McKay: It’s not germane to the body language.
Lord: Yeah. It doesn’t have anything to do with anything. You’re like, “I don’t understand. I don’t connect to that.”
Miller: You connect to it when you feel like it’s driven by the story and the feelings.
Lord: Another thing is that with stop motion there’s no motion blur because every frame is its own little thing. We found out if a character is moving really fast across the screen, it was going to get a little bit jumpy. And so, we developed this brick-built motion blur of the characters when they’re moving really fast, and we have these special clever solves for things like that.

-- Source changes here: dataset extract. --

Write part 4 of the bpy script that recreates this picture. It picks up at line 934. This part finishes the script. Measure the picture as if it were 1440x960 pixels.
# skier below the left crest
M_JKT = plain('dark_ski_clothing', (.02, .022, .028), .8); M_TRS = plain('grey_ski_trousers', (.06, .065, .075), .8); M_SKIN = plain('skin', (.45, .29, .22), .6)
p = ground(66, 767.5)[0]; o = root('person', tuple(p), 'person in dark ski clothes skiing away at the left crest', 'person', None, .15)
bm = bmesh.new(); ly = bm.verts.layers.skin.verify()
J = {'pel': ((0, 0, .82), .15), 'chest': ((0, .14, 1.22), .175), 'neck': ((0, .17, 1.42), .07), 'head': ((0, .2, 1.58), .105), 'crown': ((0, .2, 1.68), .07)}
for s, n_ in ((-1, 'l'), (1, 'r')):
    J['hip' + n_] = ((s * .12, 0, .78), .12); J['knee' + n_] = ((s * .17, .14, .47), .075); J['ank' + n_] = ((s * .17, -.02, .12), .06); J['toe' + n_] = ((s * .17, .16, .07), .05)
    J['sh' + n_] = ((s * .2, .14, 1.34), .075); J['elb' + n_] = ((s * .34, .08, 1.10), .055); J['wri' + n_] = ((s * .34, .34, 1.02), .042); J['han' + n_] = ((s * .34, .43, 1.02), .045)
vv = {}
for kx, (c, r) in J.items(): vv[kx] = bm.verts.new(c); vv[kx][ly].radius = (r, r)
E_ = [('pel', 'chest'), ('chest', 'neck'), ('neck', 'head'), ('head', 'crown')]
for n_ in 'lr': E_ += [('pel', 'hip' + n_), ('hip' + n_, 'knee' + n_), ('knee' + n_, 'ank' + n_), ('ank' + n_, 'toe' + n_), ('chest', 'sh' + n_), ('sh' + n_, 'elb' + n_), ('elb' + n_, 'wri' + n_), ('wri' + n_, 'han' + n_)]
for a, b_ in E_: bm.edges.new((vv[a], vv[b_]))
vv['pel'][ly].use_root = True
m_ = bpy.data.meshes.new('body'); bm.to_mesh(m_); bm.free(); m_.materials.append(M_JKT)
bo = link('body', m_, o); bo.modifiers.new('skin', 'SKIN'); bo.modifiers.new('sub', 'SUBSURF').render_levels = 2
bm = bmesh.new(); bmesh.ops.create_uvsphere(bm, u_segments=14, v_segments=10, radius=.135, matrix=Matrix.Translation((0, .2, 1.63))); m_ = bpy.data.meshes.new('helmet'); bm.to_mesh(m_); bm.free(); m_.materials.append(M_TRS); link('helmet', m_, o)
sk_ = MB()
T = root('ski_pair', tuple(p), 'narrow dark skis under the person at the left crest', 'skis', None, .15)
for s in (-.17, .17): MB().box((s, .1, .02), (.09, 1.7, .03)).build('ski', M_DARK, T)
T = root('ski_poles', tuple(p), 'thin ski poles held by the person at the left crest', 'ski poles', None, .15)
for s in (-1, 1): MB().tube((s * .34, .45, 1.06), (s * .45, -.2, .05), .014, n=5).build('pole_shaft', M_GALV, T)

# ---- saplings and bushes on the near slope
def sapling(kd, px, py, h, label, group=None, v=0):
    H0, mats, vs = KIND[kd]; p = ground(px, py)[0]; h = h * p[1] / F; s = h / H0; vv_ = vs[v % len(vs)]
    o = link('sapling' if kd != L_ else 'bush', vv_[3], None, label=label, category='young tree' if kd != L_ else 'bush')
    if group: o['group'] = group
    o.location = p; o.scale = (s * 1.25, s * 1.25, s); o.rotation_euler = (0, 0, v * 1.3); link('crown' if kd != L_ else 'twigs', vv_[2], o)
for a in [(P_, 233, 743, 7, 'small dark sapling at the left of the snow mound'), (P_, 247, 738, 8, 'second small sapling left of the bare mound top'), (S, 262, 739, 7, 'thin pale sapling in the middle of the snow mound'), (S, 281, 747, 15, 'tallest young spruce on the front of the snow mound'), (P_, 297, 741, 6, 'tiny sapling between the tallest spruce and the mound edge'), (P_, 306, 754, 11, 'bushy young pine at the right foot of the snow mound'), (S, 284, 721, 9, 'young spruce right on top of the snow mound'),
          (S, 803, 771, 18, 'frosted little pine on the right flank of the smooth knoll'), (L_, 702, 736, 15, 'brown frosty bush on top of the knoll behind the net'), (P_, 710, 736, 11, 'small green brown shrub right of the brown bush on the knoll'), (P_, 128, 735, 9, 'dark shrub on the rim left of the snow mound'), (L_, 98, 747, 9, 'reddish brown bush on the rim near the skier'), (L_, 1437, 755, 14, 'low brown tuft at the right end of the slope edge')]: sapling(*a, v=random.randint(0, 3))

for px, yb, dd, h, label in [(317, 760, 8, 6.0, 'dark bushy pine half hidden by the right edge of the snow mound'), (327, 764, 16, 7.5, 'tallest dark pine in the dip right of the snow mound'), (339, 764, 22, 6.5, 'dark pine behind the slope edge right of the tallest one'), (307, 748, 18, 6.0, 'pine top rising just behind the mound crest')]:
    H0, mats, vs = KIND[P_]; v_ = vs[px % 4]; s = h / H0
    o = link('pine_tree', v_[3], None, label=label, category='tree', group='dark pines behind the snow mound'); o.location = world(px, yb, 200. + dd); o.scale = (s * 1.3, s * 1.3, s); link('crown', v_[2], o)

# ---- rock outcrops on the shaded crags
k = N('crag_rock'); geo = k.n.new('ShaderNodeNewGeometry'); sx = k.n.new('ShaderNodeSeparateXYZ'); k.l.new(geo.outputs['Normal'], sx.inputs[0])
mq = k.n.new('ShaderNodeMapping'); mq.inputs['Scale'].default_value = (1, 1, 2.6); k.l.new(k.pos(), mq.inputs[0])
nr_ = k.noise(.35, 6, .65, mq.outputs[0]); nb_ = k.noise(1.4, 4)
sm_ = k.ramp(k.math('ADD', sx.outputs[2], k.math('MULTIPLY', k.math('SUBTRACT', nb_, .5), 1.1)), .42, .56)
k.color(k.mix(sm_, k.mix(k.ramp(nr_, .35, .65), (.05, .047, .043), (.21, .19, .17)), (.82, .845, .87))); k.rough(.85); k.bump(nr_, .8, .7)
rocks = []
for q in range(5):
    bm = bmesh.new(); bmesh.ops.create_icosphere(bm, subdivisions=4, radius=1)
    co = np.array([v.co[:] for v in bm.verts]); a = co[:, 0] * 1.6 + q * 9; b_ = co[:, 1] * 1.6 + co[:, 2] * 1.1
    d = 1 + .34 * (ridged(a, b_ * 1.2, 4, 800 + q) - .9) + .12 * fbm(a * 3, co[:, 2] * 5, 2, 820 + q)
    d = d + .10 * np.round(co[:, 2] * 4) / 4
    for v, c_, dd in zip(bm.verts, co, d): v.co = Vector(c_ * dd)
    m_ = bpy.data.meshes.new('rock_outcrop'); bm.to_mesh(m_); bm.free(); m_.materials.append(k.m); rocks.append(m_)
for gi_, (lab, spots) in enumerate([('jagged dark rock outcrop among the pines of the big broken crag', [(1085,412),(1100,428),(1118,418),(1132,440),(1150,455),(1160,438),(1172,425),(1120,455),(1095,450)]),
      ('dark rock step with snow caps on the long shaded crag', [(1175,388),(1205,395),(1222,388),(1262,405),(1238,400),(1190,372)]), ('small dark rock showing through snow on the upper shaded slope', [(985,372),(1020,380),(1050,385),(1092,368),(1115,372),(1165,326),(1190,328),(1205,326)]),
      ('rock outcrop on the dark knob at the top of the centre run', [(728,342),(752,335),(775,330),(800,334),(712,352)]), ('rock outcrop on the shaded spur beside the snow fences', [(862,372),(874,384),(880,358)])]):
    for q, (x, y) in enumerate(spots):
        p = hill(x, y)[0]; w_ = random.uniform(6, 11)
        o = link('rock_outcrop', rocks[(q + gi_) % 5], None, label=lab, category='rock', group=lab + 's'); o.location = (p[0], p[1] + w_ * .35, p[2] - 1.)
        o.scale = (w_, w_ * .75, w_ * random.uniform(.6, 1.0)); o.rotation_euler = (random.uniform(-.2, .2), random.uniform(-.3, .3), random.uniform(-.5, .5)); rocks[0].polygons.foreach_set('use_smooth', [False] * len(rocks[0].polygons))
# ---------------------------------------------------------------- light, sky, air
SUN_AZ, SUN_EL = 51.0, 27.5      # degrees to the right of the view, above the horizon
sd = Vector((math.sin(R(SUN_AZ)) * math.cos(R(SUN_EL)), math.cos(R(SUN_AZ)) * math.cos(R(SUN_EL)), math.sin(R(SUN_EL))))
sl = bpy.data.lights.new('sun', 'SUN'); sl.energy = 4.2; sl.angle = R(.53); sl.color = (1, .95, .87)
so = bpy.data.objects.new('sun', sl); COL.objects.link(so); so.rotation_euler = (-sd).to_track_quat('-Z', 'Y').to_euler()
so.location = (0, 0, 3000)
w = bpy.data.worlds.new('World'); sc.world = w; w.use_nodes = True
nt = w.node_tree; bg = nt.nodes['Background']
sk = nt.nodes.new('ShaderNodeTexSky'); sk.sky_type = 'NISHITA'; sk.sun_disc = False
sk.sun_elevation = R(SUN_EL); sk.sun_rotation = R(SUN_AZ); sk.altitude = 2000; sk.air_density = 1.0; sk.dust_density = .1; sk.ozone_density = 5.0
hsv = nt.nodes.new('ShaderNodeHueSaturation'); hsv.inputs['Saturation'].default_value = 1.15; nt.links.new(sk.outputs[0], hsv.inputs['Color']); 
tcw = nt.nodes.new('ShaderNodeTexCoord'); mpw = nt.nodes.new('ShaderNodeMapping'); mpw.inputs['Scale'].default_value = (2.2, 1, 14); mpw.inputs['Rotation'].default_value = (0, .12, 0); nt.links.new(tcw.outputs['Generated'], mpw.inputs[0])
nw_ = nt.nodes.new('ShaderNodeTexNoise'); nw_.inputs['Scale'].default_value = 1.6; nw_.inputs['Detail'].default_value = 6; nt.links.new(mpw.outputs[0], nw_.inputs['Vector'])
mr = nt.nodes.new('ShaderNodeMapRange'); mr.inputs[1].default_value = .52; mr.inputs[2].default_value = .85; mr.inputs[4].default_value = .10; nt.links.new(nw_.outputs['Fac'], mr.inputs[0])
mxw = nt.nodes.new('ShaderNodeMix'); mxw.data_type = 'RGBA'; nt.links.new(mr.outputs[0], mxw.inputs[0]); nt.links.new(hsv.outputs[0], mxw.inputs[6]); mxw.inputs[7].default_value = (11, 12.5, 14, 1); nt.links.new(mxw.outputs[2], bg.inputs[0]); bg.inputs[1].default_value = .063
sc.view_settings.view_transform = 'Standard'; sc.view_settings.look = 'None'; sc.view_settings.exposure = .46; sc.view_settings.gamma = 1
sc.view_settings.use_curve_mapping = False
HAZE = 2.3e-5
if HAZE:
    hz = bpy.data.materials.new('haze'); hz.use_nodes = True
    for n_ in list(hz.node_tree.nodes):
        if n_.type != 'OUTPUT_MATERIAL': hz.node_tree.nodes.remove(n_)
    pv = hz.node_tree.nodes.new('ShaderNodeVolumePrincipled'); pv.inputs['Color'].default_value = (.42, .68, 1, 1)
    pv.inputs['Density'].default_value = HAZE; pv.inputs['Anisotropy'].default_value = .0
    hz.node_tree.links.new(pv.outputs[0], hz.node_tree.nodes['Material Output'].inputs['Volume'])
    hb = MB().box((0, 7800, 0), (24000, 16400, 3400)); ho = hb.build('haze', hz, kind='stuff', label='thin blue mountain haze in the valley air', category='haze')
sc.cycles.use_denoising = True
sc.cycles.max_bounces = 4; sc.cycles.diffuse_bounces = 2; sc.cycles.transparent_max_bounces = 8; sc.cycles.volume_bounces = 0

McKay: We also tried to add in mistakes, too. Just like with film prints and things like that, but also maybe animation that felt a little more like we would talk through. Like what if you were dragging a hand up from one place to the other, especially at that scale, on a one-inch scale, you only have so many moves that you can actually technically make, that a human being can actually do to make that. So we’d think through stuff like that. Some of those were the kind of choices that we’d make to make this feel. There was sort of an innocence and a charm to that which is what we wanted to capture. And sometimes it was just puppeted. Sometimes we would literally make it look like somebody had their hand on the thing and was walking us. Some of the guys would walk around like that or they’d jump up and move as though they were puppeted. There’s something neat about that, too.
Lord: Sometimes our notes are just, “Make it dumber. It’s way too sophisticated.”
How did you guys choose which LEGO characters to use and which ones not to use?
Miller: There are so many obviously and a lot of them are originals and stuff.
Lord: There are a bunch of classic worlds that LEGO’s been doing for years and we wanted to make sure that each of those worlds was represented and we wanted it to feel like we were mashing all these different genres. It ended up being dictated by the story obviously.
Miller: We started with the ones that we could remember from our childhood and tried to extrapolate from that. I think that the toughest thing was to convince our partners that we should take discontinued and old vintage things and put them in the movie along with everything else because that’s what would be at the bottom of somebody’s toy chest.
McKay: And that’s another [example] of where the movie wasn’t quite an ad either. It’s like stuff that you were talking about in the beginning. It’s like what are the things that you remember about the sets that you had and some of those things aren’t necessarily products that they want to promote.
Lord: They’re not selling Classic Space or Pirates from years ago, or that type of stuff, but we wanted to put those things in there.
The Lego Movie opens in theaters on February 7, 2014.